The Federal Aviation Administration, after due deliberation, has informed the nation's airlines that from now on, when passengers come lumbering down the aisles as they board their flights, carrying cups of hot coffee they have purchased in the airport terminal, the flight attendants are not supposed to retrieve those cups even during takeoff if the passengers want to keep drinking the coffee.

That's right. When you fly, you have to stow your tray table before the plane goes hurtling down the runway at high speeds; you have to put your seatback into the full upright position; you have to buckle yourself to your seat. All of this makes sense; you are in a steel tube powered by huge engines, picking up momentum by the second before lifting off the ground and screeching against all forces of gravity into the uncertain sky.

And now -- as the metal tube roars at a steep angle toward the clouds -- passengers have been empowered by the federal government to say to the flight attendants: I have a right to drink my hot coffee, and you do not have the right to take it from me.

This is the ultimate government-decreed entitlement, and it defies understanding. If you were to go on a roller coaster ride at an amusement park, and if you attempted to bring a hot beverage onto the ride, park personnel would evict you from the premises before letting you keep the steaming drink. What, are you nuts? Hot coffee on a roller coaster?

Well, a jet airplane on takeoff is considerably more dangerous than a roller coaster. See, there are no tracks beneath the airplane.

But the FAA has determined that passengers are free to drink their coffee as the plane is taking off. (Since the tray tables have to be up, this would seem to leave the coffee-drinking passenger only two options -- holding the cup of coffee in his or her hands as the plane lifts off, or balancing the cup of coffee on his or her nose.)

According to Alison Duquette, a spokeswoman for the FAA, the agency made this decision after a flight attendant for Alaska Airlines complained that FAA inspectors were not allowing passengers to bring coffee on board, but were letting passengers bring coffee onto other airlines.

"We needed to have a consistent policy," Duquette said.

So, instead of issuing a decision that would actually make sense -- saying that of course you can't drink hot coffee during takeoff, on Alaska Airlines or on any airlines -- the FAA ruled that you can drink coffee during takeoff on each and every airline.

It gets even more ridiculous. This applies only to coffee that you buy in the airport terminal and carry on board. If the airline serves you its own coffee before takeoff, flight attendants are required by the FAA to pick up those cups before the plane leaves the ground.

Got that straight? Bring your own hot coffee on board, and you're free to guzzle it as the plane takes off. Drink the airline's coffee, and you are forbidden (as well you should be) from keeping the cup as the pilot is powering off the ground.

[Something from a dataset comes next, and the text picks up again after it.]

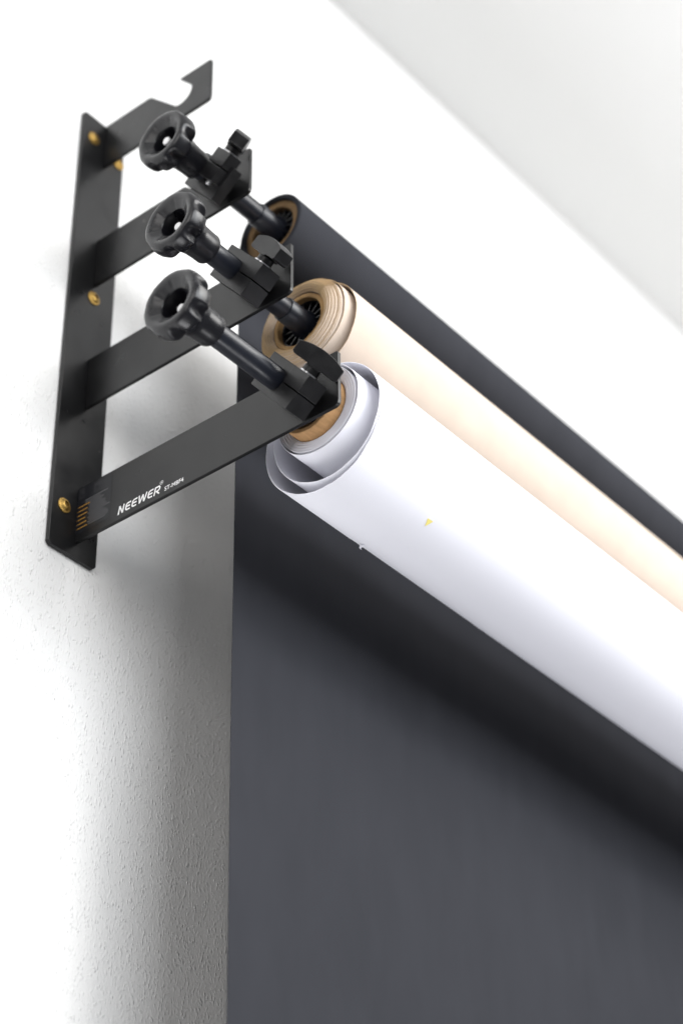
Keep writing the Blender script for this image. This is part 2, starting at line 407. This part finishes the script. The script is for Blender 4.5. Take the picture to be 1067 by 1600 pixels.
JT = (-.0155, .0135, .0078, -.0046, .0206, -.0120, .0340, -.0270, -.0190, -.0100)
axle(0, -.128, .0340, math.radians(52), 'black knob and rod in the lowest hook, nearest, with wide thumb screw', JB, .25)
axle(1, -.091, .0520, math.radians(-2), 'black knob and rod in the middle, holding the beige paper roll', JB, .05)
axle(2, -.066, .0630, math.radians(-34), 'topmost black knob and short rod, holding the charcoal paper roll', JT, .62)

# ------------------------------------------------------------------ paper rolls
XEND = 1.42
def sm(a, b, x):
    t = max(0, min(1, (x-a)/(b-a))); return t*t*(3-2*t)
def spiral(name, n_turns, rf, cf, xf, th, m_, parent, seg=72, start=0.0, edge=None, xend=XEND):
    """continuous paper sheet wound round x; rf/cf/xf are functions of the turn number"""
    vs, fs = [], []
    N = int(n_turns*seg)
    for k in range(N+1):
        u = k/seg; t = start+2*PI*u; r = rf(u); cy, cz = cf(u); x = xf(u, t)
        for rr, xx in ((r-th/2, x), (r+th/2, x), (r+th/2, xend-XA), (r-th/2, xend-XA)):
            vs.append((xx, cy-rr*math.cos(t), cz+rr*math.sin(t)))
    for k in range(N):
        a, b = 4*k, 4*k+4
        for j in range(4): fs.append((a+j, a+(j+1) % 4, b+(j+1) % 4, b+j))
    fs.append((0, 1, 2, 3)); fs.append((4*N+3, 4*N+2, 4*N+1, 4*N))
    o = from_data(name, vs, fs, m_, parent, 32)
    if edge is not None:
        o.data.materials.append(edge)
        for p in o.data.polygons:
            if abs(p.normal.x) > .7: p.material_index = 1
    return o
def ring(name, r0, r1, xa, xb, m_, parent, n=72, c_=(0, 0), wob=0.0):
    rg = random.Random(5); ph = [rg.uniform(0, 6) for _ in range(4)]
    def fr(x, a, b):
        t = math.atan2(b, a)
        w_ = wob*(math.sin(5*t+ph[0])+.7*math.sin(11*t+ph[1])+.5*math.sin(23*t+ph[2])) if x < xa+.004 else 0
        return (x+w_, c_[0]-a, c_[1]+b)
    prof = [(xb, r0), (xa+.0006, r0), (xa, r0+.0005), (xa, r1-.0005), (xa+.0006, r1), (xb, r1)]
    return lathe(name, prof, n, m_, parent, fr)
rg = random.Random(11)
PHS = [rg.uniform(0, 6.28) for _ in range(12)]
def wob(t, u, amp): return amp*(math.sin(3*t+PHS[0]+u)+.6*math.sin(7*t+PHS[1]+2*u)+.4*math.sin(17*t+PHS[2])+.3*math.sin(41*t+PHS[3]))

# ---- white roll on the lowest hook
W = empty('white_paper_roll', (XA, RODS[0][0]+.0010, RODS[0][1]+.0012))
tag(W, 'white paper roll with loosened spiral end, front roll on the lowest hook', 'paper roll', 'backdrop paper rolls')
ring('cardboard_core', .0206, .0243, .0080, XEND-XA, M_CARD, W, wob=.00015)
vs, fs = [], []   # seam of the wound cardboard, a torn dark slit
TIGHT = 12
def w_r(u):
    if u < TIGHT: return .0248+.0082*u/TIGHT
    v = u-TIGHT
    if v < 1: return .0332+.0026*sm(0, 1, v)
    return .0358+.0118*sm(1, 1.72, v)+.0031*sm(1.72, 2.46, v)
def w_c(u):
    v = u-TIGHT
    k = sm(.9, 1.75, v); e = sm(1.72, 2.46, v)
    return (.0016*k+.0030*e, -.0050*k-.0016*e)
def w_x(u, t):
    if u < TIGHT: return .0185+.0004*math.sin(int(u)*2.1)+wob(t, 0, .00008)
    v = u-TIGHT
    return .0185+.0098*sm(.9, 1.75, v)+.0015*sm(1.72, 2.5, v)+wob(t, v, .00010+.00022*sm(1, 2, v))
spiral('paper_winding', 14.85, w_r, w_c, w_x, .00042, M_WHITE, W, 84, start=0.6)
# outermost wrap: from the back over the top, down the front to its torn edge
vs, fs = [], []
C2 = w_c(30); RO = .0507+.00034
def torn(x):     # angle at which the outer wrap ends (0 = out of the wall, -90 = underside)
    j = 1.2*math.sin(x*520+1)+.7*math.sin(x*1330)
    low = -188+70*sm(.098, .1068, x)
    line = -90+1.5*sm(.107, .112, x)-3.5*sm(.1195, .1225, x)-62*sm(.1225, .3200, x)
    k = sm(.1064, .1080, x)
    return math.radians(low*(1-k)+(line+j*(1-.8*sm(.122, .14, x)))*k)
NX, NU = 260, 60
xs_ = [.0302+.0698*k/40 if k <= 40 else .1+.03*(k-40)/140 if k <= 180 else .13+(XEND-XA-.13)*((k-180)/80)**1.6 for k in range(NX+1)]
for k, x in enumerate(xs_):
    te = torn(x)
    for j in range(NU+1):
        t = math.radians(170)+(te-math.radians(170))*j/NU
        lift = 0
        dx_ = wob(t, 3, .00025) if k == 0 else 0
        for rr in (RO-.00009, RO+.00009+lift):
            vs.append((x+dx_, C2[0]-rr*math.cos(t), C2[1]+rr*math.sin(t)))
st = 2*(NU+1)
for k in range(NX):
    for j in range(NU):
        a = k*st+2*j; b = a+st
        fs.append((a+1, b+1, b+3, a+3)); fs.append((a, a+2, b+2, b))
    a = k*st+2*NU; b = a+st; fs.append((a, a+1, b+1, b))
for j in range(NU): a = 2*j; fs.append((a, a+1, a+3, a+2))
from_data('outer_wrap', vs, fs, M_WHITE, W, 40)
def on_roll(x, deg, lift): 
    t = math.radians(deg); r = RO+lift
    return (x, C2[0]-r*math.cos(t), C2[1]+r*math.sin(t))
# little torn curl and the yellow sticker
NB = [(.1062, -122, .0001), (.1082, -122, .0001), (.1092, -127, .0016), (.1096, -126, .0030), (.1076, -126.5, .0028), (.1066, -126, .0012)]
from_data('torn_scrap', [on_roll(*p) for p in NB]+[on_roll(p[0], p[1]+.5, p[2]+.0003) for p in NB],
          [(0, 1, 2, 3, 4, 5), (11, 10, 9, 8, 7, 6)]+[(k, k+6, (k+1) % 6+6, (k+1) % 6) for k in range(6)], M_WHITE, W)
from_data('sticker', [on_roll(0.10984, -59.06, .0003), on_roll(0.11531, -58.85, .0003), on_roll(0.11282, -65.20, .0003), on_roll(0.10984, -59.06, .0006), on_roll(0.11531, -58.85, .0006), on_roll(0.11282, -65.20, .0006)], [(0, 1, 2), (5, 4, 3), (0, 3, 4, 1), (1, 4, 5, 2), (2, 5, 3, 0)], M_YELLOW, W)

# ---- beige roll on the second hook
B = empty('beige_paper_roll', (XA, RODS[1][0], RODS[1][1]-.0010))
tag(B, 'beige paper roll behind the white one, on the second hook', 'paper roll', 'backdrop paper rolls')
ring('cardboard_core', .0206, .0243, .0470, XEND-XA, M_CARDB, B, wob=.00025)
BT = 20
def b_r(u):
    if u < BT: return .0247+.0130*u/BT
    v = u-BT
    return .0377+.0068*sm(0, 2.2, v)
def b_c(u):
    k = sm(.2, 2.2, u-BT); return (-.0010*k, -.0048*k)
def b_x(u, t):
    if u < BT:
        k = u/BT; return .0460+.00035*math.sin(int(u)*2.4)-.0030*math.sin(PI*min(1, k*1.15))+.0035*k*k+wob(t, 0, .00015)
    v = u-BT; return .0495+.0115*sm(0, 2.2, v)+wob(t, v, .0003)
spiral('paper_winding', BT+2.2, b_r, b_c, b_x, .00040, M_BEIGE, B, 84, start=2.2, edge=M_BEIGE_EDGE)

# ---- charcoal roll on the third hook, its sheet hanging behind the others
D = empty('charcoal_paper_roll', (XA, RODS[2][0]-.0008, RODS[2][1]-.0036))
tag(D, 'charcoal paper roll on the third hook, its wide sheet hanging down along the wall', 'paper roll', 'backdrop paper rolls')
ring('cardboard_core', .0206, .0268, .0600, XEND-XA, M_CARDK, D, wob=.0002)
# winding, ending at the back (wall side) and turning straight down
vs, fs = [], []
seg = 84; NT = 7; th = .0005
path = []
for k in range(NT*seg+1):
    u = k/seg; t = PI+2*PI*(NT-u)*1.0      # ends at t = pi, the wall side, moving downwards
    r = .0270+.0040*u/NT
    path.append((-r*math.cos(t), r*math.sin(t), math.cos(t), math.sin(t)))
rl = path[-1][0]
for k in range(1, 61):
    z = -k/60*1.25
    path.append((rl+.0010*math.sin(k*.12)*min(1, k/20), z, -1, 0))
XS = [.0570, .060] + [.060+(XEND-XA-.060)*(k/30)**1.15 for k in range(1, 31)]
NXS = len(XS)
for k, (y, z, ct, st_) in enumerate(path):
    hang = k >= NT*seg; g = max(0.0, -z) if hang else 0.0
    rows = ((-1, XS), (1, XS[::-1]))
    for s_, xl_ in rows:
        for xx in xl_:
            dy = 0.0
            if hang:   # the sheet hangs with very slight waves and a slight curl at its edge
                q_ = sm(.02, .35, g)
                dy = q_*(.0012*math.sin(9*xx+1.5*z+.6)+.0006*math.sin(23*xx-3*z))-.0022*q_*math.exp(-(xx-.057)/.012)
            ex = .0004*math.sin(k*.05)*(not hang) if xx < .058 else 0
            vs.append((xx+ex, y-ct*s_*th/2+dy, z+st_*s_*th/2))
ST = 2*NXS
for k in range(len(path)-1):
    a, b = ST*k, ST*k+ST
    for j in range(ST): fs.append((a+j, a+(j+1) % ST, b+(j+1) % ST, b+j))
from_data('paper_sheet', vs, fs, M_DARK, D, 32)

Passengers who board the cramped airplane cabins trying to hold their carry-on bags, their various parcels, their young children and the cups of hot coffee they have just paid for in the terminal apparently don't want to have their steaming new purchase taken away from them -- even as the plane is hurtling against the pull of gravity.

Why people can't wait a few minutes, until the plane is leveled off, to ask for a cup of coffee is a question that might be worth asking -- except for the fact that we live in a society in which no one appears willing to wait for anything. And as far as the question of safety as passengers clutch onto open cups of hot liquid as the plane lifts off. . . .

"The only way we look at it from a safety point of view," the FAA's Duquette said, "is that we focus (our safety concerns) on evacuation, and if (the coffee) is spilled on the floor, would it cause a hazard in an evacuation? We don't see that as a problem."

Of course not. Next: building campfires in the airplane's aisles for marshmallow roasts. But only if you bring your own wood.